Instructions to follow >>
Count how many lines of the material contain the string "scene", then give that number and nothing more.

>>>

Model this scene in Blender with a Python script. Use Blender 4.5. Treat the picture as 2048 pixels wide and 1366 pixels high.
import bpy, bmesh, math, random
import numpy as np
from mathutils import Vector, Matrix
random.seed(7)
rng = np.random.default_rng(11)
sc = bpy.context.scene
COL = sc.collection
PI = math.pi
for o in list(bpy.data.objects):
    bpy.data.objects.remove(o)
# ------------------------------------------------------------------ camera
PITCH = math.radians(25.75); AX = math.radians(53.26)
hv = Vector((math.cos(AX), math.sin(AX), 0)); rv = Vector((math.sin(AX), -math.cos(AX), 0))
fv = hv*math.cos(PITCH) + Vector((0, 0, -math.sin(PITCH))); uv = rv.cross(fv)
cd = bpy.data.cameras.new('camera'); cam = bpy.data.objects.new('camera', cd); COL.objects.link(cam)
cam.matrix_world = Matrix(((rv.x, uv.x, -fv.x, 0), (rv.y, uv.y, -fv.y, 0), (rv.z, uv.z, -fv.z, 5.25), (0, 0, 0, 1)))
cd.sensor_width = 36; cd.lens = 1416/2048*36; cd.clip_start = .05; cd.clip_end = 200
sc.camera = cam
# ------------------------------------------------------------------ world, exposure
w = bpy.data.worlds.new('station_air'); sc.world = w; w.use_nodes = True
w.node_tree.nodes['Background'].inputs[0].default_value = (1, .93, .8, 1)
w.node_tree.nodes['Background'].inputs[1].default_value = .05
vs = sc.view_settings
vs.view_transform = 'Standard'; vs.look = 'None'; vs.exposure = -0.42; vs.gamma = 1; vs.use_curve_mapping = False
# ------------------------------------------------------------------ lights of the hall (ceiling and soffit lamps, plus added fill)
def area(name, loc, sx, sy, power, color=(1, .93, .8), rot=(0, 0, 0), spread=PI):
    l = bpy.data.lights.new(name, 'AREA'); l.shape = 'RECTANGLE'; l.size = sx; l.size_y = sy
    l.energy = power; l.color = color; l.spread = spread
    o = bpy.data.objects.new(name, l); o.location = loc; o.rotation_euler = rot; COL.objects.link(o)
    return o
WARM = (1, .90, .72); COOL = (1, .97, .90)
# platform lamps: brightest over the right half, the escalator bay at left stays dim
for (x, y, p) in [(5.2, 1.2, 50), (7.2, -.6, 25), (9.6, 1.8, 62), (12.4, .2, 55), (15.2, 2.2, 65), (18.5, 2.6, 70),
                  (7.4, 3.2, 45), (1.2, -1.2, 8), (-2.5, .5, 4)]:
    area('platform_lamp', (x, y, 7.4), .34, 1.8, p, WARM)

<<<

Task output >>
2